───── Data to use ─────
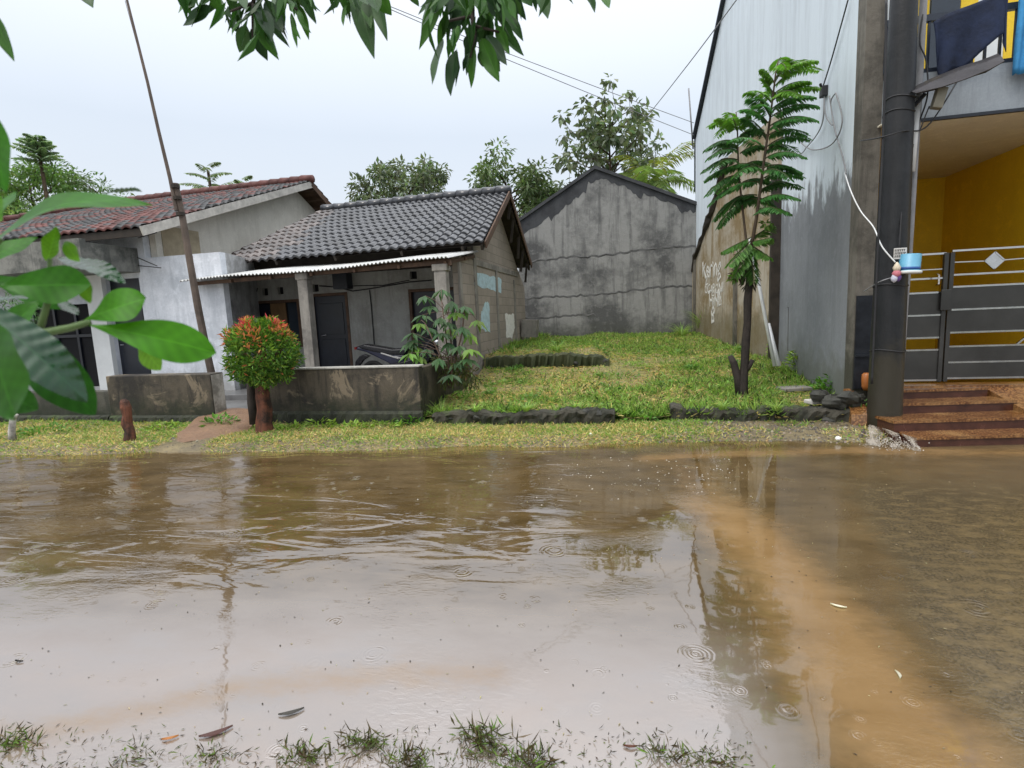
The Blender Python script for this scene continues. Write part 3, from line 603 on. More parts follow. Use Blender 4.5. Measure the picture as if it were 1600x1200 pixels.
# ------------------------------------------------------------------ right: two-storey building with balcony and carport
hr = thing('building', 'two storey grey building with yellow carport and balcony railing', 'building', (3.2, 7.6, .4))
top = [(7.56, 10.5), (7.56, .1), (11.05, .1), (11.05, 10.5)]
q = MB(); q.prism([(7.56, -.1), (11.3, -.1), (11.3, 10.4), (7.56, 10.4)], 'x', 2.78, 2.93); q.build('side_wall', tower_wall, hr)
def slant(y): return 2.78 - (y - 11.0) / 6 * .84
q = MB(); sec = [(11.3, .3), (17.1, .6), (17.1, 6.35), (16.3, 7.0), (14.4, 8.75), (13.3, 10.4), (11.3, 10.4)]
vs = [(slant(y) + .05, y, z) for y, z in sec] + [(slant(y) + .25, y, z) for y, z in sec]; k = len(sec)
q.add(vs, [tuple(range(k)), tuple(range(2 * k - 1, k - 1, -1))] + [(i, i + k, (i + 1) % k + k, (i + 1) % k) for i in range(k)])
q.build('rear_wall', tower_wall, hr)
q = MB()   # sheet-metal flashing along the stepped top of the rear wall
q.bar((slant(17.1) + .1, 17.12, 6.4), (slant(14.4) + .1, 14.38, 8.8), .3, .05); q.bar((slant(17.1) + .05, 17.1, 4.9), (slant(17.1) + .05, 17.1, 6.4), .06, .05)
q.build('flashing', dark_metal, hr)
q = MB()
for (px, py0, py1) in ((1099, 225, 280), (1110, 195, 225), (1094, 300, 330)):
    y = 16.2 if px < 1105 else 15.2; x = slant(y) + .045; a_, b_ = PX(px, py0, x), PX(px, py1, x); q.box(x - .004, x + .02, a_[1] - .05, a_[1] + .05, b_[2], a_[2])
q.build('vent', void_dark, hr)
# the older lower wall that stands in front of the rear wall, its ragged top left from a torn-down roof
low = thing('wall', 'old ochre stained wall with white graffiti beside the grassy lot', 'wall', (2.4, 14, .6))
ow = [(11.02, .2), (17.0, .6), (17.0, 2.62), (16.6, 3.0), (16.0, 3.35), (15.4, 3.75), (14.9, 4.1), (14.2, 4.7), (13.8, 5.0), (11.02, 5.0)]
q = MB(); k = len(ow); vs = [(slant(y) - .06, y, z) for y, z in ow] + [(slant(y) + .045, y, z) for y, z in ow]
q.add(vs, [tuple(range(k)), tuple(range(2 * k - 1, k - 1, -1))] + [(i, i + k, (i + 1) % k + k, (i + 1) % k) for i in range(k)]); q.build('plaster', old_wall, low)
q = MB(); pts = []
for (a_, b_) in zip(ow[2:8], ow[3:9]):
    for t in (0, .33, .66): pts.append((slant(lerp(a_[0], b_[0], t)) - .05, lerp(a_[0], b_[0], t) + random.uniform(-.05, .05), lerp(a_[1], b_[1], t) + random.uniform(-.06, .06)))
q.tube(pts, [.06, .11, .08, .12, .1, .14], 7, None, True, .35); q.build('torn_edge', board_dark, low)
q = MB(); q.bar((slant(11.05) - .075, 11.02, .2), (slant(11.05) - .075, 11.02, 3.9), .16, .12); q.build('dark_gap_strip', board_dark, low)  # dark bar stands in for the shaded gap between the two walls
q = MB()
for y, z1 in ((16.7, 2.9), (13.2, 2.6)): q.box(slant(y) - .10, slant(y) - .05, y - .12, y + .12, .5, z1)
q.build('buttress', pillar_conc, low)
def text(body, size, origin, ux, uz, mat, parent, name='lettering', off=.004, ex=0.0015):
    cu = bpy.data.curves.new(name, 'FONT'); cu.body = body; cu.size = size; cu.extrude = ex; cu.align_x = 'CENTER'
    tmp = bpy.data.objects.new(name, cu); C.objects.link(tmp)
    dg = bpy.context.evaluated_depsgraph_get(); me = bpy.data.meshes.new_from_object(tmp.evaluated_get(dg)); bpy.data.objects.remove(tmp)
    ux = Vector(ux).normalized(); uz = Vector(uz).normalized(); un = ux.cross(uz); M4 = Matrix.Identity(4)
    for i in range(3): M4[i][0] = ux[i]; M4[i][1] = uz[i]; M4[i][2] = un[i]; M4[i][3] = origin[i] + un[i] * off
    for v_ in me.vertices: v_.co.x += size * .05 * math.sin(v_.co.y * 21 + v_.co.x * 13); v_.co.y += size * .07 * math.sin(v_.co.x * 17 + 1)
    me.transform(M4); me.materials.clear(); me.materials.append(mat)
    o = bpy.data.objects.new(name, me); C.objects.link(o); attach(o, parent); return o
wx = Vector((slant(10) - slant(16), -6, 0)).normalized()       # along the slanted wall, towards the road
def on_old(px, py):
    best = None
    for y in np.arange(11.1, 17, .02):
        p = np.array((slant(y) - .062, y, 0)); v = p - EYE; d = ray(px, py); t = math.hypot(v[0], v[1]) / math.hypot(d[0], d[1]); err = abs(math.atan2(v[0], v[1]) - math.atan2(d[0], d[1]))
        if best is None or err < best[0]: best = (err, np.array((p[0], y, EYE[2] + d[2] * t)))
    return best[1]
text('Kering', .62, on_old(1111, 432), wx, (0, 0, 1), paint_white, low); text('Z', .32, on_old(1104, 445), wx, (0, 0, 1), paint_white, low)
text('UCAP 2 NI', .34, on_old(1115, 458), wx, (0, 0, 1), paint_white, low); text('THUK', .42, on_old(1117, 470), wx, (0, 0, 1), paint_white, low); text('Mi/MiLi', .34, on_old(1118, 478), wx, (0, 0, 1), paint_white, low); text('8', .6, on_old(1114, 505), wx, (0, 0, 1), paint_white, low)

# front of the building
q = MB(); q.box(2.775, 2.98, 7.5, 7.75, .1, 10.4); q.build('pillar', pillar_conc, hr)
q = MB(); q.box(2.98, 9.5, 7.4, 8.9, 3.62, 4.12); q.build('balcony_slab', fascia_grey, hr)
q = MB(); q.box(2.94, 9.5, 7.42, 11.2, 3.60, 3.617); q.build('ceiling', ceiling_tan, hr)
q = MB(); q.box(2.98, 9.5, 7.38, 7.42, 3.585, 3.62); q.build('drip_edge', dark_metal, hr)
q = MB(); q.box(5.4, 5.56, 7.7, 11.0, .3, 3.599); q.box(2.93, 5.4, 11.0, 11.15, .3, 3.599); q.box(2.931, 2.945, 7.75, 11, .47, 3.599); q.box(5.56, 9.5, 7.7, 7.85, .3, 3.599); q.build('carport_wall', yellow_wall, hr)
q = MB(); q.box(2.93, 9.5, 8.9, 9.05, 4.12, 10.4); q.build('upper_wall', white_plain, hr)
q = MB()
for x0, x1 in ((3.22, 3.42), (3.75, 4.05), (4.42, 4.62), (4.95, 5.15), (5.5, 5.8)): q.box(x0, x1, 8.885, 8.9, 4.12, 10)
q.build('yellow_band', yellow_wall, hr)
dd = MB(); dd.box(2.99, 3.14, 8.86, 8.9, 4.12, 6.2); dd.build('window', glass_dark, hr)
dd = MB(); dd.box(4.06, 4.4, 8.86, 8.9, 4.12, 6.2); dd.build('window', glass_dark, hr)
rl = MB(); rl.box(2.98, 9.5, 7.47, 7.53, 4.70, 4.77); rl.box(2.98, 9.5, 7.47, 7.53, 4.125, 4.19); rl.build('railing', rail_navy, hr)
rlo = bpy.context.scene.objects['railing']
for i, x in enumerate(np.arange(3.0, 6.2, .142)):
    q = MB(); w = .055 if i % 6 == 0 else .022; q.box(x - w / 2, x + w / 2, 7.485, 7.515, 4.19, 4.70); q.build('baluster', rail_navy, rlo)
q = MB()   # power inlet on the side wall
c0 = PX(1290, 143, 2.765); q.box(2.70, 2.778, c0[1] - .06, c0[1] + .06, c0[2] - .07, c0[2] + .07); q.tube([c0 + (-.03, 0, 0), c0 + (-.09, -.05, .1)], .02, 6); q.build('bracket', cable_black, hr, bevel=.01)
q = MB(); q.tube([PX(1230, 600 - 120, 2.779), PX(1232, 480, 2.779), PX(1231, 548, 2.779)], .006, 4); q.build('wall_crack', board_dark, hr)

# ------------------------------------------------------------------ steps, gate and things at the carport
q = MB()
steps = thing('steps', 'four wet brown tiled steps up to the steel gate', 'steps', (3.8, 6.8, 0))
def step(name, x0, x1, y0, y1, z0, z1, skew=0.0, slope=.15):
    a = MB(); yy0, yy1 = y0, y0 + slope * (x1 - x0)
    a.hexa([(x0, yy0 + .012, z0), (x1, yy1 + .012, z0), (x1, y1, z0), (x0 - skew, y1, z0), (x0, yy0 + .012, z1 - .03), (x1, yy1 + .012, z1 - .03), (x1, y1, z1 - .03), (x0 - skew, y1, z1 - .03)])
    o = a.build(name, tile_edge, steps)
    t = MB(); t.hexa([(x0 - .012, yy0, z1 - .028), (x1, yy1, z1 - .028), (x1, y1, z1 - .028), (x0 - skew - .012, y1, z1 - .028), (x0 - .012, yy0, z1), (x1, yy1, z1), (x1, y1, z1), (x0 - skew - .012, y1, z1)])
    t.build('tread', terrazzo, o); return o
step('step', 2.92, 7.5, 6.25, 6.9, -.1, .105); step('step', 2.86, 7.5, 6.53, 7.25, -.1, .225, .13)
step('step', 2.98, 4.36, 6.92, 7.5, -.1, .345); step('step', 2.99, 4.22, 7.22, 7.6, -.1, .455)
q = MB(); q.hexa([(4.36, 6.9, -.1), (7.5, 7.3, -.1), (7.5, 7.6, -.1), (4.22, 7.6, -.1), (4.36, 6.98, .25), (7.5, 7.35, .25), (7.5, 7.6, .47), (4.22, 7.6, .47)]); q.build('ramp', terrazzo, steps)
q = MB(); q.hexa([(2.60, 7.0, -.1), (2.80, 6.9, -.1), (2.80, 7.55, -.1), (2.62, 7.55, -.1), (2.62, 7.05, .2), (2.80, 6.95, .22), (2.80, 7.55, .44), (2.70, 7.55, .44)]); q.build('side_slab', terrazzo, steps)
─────
───── Data to use ─────
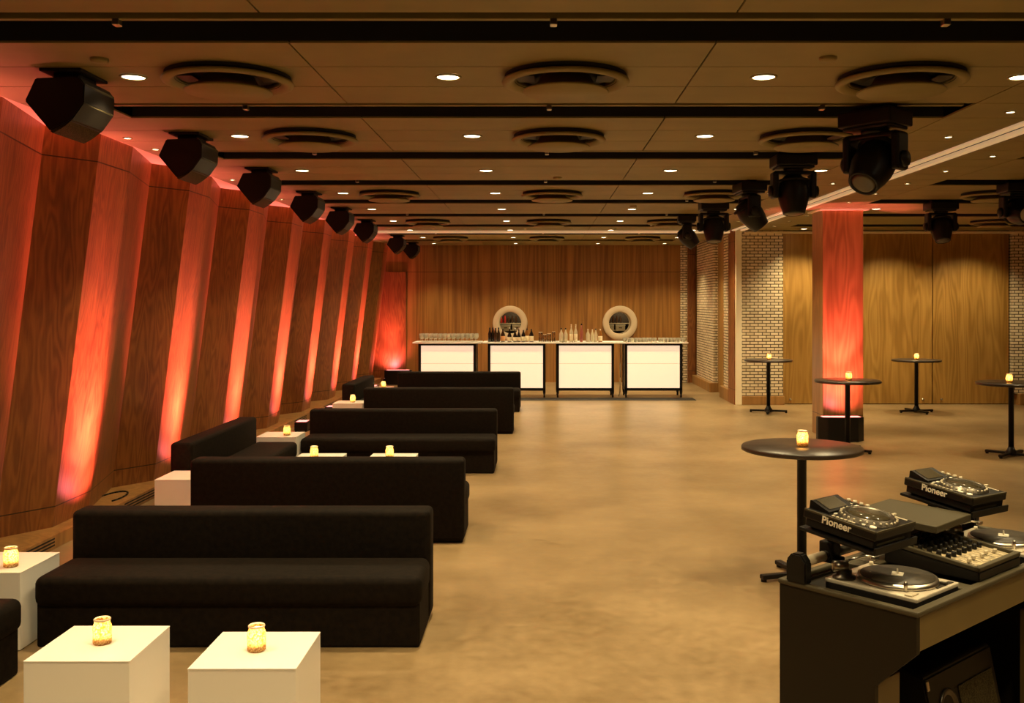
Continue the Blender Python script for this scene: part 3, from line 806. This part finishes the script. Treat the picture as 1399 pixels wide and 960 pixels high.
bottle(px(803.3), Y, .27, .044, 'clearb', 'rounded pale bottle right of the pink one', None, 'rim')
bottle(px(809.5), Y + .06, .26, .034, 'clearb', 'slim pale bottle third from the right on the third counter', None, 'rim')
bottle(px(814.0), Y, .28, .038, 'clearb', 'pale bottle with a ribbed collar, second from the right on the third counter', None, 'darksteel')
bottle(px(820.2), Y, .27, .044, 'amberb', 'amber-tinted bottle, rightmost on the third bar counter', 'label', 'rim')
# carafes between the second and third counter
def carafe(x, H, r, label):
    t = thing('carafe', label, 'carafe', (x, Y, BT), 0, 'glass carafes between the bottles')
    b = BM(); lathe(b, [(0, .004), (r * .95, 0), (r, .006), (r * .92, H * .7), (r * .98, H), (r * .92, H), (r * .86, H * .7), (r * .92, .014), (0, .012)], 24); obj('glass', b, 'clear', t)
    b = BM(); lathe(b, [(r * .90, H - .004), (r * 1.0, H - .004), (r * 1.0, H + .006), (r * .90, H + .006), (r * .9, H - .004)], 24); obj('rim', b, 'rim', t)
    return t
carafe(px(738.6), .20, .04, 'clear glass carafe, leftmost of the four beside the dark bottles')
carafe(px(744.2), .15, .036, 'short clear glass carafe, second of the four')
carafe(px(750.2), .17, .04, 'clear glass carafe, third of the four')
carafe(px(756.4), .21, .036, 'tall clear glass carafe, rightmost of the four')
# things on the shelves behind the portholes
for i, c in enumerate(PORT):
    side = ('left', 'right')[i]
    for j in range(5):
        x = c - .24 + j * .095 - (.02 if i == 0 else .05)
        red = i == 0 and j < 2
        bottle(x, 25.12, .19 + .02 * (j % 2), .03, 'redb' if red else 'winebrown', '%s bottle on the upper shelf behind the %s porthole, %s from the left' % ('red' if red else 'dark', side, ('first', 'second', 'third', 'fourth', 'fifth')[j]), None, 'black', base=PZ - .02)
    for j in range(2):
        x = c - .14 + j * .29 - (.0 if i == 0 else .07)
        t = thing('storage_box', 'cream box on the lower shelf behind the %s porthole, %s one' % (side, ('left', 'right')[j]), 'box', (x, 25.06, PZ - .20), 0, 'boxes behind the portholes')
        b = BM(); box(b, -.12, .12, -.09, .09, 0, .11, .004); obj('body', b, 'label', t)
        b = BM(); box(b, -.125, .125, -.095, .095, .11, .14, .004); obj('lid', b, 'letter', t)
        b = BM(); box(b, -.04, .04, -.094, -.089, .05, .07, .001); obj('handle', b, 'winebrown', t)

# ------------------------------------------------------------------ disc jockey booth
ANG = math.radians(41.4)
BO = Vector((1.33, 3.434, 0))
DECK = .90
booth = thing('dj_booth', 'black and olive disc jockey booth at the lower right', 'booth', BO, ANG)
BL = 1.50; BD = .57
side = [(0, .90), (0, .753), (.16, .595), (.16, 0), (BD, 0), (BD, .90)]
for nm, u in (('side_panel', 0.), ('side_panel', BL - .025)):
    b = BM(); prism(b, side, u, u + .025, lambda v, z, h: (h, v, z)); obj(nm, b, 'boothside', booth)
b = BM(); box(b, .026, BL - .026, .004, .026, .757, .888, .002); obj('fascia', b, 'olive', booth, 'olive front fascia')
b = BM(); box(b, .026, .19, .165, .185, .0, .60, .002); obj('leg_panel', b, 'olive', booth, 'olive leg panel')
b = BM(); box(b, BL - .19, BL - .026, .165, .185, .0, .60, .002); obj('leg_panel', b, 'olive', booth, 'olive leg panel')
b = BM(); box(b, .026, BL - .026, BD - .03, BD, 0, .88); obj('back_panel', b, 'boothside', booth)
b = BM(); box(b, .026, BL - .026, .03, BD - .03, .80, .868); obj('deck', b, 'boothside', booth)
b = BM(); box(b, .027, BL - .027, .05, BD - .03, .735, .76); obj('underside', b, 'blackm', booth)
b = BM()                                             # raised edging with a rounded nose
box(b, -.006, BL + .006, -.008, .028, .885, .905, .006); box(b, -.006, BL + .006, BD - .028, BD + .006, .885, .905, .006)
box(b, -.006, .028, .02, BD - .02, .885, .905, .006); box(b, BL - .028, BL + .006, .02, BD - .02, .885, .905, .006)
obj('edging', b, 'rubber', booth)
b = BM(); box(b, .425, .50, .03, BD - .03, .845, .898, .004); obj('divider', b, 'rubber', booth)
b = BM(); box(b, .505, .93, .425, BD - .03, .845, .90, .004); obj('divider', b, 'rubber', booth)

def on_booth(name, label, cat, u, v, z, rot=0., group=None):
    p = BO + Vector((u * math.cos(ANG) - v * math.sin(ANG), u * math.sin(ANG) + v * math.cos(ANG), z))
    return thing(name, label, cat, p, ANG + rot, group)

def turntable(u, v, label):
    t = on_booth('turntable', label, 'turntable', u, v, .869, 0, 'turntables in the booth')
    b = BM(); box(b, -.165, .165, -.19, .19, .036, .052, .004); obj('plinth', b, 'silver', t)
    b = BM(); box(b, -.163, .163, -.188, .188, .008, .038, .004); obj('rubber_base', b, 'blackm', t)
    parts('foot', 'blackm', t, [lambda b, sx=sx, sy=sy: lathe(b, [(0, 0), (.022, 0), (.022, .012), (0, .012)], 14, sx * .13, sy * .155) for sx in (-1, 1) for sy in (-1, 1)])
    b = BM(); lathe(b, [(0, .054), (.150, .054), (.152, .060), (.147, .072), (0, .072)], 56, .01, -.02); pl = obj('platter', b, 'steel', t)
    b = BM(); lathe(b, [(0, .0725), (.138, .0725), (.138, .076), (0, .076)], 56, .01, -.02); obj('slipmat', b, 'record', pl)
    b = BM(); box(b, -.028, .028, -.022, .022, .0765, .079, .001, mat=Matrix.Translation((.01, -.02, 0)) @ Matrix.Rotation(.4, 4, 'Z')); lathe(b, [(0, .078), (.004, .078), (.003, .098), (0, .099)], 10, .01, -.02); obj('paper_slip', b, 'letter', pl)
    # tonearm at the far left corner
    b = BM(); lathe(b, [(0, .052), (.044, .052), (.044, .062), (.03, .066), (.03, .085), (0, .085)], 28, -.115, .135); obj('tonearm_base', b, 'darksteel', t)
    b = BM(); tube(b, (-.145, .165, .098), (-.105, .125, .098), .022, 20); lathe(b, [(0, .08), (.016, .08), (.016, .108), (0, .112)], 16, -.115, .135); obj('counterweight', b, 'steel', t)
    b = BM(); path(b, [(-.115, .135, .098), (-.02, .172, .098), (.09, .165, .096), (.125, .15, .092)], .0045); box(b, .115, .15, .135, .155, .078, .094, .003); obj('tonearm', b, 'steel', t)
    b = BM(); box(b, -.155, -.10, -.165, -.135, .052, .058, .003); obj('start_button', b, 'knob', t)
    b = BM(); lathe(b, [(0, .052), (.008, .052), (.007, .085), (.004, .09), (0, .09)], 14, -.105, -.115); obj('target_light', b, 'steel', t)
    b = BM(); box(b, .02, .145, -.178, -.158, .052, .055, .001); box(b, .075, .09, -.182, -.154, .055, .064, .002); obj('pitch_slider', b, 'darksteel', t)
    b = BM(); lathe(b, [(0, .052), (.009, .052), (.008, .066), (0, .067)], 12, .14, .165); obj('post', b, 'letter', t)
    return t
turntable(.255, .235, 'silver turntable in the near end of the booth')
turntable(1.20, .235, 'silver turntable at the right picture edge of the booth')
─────
Show each line holding the word "picture".

Response to the exercise
The Blender Python script for this scene continues. Write part 3, from line 603 on. More parts follow. Use Blender 4.5. Measure the picture as if it were 1600x1200 pixels.
Continue the Blender Python script for this scene: part 3, from line 806. This part finishes the script. Treat the picture as 1399 pixels wide and 960 pixels high.
turntable(1.20, .235, 'silver turntable at the right picture edge of the booth')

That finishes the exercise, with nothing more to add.